Description of the task :: Write out the data again in full, exactly as it reads.
☆ ☆ ☆ ☆ ☆ ☆ ☆
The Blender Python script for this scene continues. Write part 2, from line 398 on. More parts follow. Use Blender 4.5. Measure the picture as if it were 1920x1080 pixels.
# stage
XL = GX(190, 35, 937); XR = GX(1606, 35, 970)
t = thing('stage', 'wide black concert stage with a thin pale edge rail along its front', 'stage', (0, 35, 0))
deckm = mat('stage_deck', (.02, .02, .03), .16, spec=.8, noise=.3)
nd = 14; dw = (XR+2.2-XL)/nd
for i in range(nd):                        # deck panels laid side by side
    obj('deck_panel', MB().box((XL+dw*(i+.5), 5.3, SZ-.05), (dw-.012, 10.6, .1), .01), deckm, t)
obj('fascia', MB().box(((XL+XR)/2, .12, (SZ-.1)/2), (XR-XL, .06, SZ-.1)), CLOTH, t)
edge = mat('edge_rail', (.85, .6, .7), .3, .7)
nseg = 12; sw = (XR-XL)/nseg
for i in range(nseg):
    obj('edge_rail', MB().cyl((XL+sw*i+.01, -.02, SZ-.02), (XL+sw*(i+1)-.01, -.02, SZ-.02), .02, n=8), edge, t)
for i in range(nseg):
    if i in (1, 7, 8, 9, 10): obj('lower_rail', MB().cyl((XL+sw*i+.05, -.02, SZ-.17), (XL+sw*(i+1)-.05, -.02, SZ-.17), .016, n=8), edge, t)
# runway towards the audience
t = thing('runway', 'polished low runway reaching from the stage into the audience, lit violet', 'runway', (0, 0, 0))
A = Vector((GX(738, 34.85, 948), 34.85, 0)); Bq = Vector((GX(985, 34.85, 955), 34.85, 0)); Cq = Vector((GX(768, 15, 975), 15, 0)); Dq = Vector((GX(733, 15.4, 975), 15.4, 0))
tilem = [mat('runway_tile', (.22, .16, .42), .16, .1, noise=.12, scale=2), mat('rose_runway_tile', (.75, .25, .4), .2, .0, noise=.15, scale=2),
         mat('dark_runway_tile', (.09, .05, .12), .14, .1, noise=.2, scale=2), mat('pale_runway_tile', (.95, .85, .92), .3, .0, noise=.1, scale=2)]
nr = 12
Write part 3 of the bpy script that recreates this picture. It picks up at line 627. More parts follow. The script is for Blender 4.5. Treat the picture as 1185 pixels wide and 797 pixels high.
☆ ☆ ☆ ☆ ☆ ☆ ☆
Completed task ::
The Blender Python script for this scene continues. Write part 2, from line 398 on. More parts follow. Use Blender 4.5. Measure the picture as if it were 1920x1080 pixels.
# stage
XL = GX(190, 35, 937); XR = GX(1606, 35, 970)
t = thing('stage', 'wide black concert stage with a thin pale edge rail along its front', 'stage', (0, 35, 0))
deckm = mat('stage_deck', (.02, .02, .03), .16, spec=.8, noise=.3)
nd = 14; dw = (XR+2.2-XL)/nd
for i in range(nd):                        # deck panels laid side by side
    obj('deck_panel', MB().box((XL+dw*(i+.5), 5.3, SZ-.05), (dw-.012, 10.6, .1), .01), deckm, t)
obj('fascia', MB().box(((XL+XR)/2, .12, (SZ-.1)/2), (XR-XL, .06, SZ-.1)), CLOTH, t)
edge = mat('edge_rail', (.85, .6, .7), .3, .7)
nseg = 12; sw = (XR-XL)/nseg
for i in range(nseg):
    obj('edge_rail', MB().cyl((XL+sw*i+.01, -.02, SZ-.02), (XL+sw*(i+1)-.01, -.02, SZ-.02), .02, n=8), edge, t)
for i in range(nseg):
    if i in (1, 7, 8, 9, 10): obj('lower_rail', MB().cyl((XL+sw*i+.05, -.02, SZ-.17), (XL+sw*(i+1)-.05, -.02, SZ-.17), .016, n=8), edge, t)
# runway towards the audience
t = thing('runway', 'polished low runway reaching from the stage into the audience, lit violet', 'runway', (0, 0, 0))
A = Vector((GX(738, 34.85, 948), 34.85, 0)); Bq = Vector((GX(985, 34.85, 955), 34.85, 0)); Cq = Vector((GX(768, 15, 975), 15, 0)); Dq = Vector((GX(733, 15.4, 975), 15.4, 0))
tilem = [mat('runway_tile', (.22, .16, .42), .16, .1, noise=.12, scale=2), mat('rose_runway_tile', (.75, .25, .4), .2, .0, noise=.15, scale=2),
         mat('dark_runway_tile', (.09, .05, .12), .14, .1, noise=.2, scale=2), mat('pale_runway_tile', (.95, .85, .92), .3, .0, noise=.1, scale=2)]
nr = 12
Write part 3 of the bpy script that recreates this picture. It picks up at line 627. More parts follow. The script is for Blender 4.5. Treat the picture as 1185 pixels wide and 797 pixels high.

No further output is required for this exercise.